* _PROVIDED ENTRIES_:
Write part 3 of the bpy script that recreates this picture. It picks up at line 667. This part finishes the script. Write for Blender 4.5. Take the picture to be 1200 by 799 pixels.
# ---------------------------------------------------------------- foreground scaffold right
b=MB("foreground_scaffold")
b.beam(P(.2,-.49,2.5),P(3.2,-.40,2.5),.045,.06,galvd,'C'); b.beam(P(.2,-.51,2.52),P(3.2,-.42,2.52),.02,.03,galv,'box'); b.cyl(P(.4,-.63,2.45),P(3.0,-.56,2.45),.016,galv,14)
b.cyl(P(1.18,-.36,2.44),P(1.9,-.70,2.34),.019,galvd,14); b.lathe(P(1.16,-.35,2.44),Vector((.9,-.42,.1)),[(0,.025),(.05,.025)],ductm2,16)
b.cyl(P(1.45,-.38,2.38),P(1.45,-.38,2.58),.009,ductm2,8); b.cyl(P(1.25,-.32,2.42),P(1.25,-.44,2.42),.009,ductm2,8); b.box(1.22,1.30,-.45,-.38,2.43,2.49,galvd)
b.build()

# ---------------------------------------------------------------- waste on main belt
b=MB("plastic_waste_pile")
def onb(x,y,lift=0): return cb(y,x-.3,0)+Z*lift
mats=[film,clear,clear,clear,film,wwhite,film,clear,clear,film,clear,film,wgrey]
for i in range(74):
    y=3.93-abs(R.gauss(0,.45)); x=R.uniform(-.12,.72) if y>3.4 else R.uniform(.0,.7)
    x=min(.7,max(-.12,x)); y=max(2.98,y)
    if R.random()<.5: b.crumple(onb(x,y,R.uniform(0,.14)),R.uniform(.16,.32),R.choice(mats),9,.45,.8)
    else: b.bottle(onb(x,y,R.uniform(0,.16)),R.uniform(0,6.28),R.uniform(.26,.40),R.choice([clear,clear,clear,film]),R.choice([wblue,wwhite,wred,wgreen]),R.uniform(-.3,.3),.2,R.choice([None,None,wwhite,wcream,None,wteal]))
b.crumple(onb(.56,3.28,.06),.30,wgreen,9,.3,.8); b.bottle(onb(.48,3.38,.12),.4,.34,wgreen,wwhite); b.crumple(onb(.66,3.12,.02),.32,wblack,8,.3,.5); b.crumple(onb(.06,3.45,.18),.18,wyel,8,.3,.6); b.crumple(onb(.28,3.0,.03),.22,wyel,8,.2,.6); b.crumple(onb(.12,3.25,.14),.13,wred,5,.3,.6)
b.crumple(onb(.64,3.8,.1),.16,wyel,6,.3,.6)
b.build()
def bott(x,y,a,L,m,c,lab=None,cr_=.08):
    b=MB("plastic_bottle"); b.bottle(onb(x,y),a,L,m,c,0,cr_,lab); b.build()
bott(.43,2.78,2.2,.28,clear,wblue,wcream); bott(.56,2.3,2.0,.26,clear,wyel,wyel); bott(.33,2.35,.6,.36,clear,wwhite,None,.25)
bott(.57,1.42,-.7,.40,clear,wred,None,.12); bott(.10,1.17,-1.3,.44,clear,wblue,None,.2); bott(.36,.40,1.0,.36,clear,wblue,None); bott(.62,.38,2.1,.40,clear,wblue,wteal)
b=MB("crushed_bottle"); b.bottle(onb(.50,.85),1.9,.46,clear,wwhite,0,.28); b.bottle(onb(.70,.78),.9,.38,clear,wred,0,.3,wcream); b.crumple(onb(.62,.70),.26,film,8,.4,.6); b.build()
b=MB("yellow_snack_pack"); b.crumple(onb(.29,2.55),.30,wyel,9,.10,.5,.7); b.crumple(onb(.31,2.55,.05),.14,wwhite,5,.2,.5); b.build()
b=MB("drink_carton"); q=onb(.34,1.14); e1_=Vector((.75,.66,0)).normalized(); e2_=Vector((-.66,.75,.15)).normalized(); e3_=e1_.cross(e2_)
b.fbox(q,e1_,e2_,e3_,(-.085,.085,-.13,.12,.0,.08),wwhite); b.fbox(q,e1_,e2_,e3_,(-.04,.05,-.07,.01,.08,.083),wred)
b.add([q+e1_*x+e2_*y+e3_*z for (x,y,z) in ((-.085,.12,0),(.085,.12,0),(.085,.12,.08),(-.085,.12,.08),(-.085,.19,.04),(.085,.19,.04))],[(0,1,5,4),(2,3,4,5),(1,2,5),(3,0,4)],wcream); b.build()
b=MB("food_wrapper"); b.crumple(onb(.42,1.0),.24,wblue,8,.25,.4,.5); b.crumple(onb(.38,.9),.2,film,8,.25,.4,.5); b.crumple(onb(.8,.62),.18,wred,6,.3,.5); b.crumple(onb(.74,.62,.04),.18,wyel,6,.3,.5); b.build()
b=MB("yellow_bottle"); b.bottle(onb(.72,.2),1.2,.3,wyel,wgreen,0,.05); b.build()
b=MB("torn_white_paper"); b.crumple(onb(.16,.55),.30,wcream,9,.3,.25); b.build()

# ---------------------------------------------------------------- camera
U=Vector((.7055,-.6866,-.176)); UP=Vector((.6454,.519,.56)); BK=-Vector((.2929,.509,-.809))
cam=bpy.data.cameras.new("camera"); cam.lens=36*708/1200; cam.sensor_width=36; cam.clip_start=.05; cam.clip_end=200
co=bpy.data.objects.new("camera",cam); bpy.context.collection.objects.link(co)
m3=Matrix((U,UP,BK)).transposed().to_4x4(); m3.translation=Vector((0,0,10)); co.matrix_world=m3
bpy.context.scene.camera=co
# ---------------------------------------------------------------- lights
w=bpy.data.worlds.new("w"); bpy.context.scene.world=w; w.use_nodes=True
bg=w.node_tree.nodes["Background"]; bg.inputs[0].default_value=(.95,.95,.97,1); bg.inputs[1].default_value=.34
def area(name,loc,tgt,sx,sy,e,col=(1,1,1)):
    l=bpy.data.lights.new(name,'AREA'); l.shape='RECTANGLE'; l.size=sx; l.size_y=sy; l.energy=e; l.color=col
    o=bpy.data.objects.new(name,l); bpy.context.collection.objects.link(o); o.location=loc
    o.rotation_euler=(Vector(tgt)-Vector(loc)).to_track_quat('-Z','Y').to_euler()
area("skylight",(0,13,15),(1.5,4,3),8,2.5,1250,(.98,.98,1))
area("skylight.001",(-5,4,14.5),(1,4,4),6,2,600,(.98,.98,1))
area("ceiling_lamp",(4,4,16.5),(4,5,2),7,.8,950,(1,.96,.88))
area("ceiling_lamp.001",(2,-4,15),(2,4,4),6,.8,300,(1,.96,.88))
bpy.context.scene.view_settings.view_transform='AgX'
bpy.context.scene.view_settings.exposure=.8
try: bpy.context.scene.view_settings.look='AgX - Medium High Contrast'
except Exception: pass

---

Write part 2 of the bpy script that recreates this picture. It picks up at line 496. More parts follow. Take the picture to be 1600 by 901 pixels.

* _WRITTEN REQUEST_: Give the count of lines holding the word "script", with no other words.

* _EXERCISE OUTPUT_: 2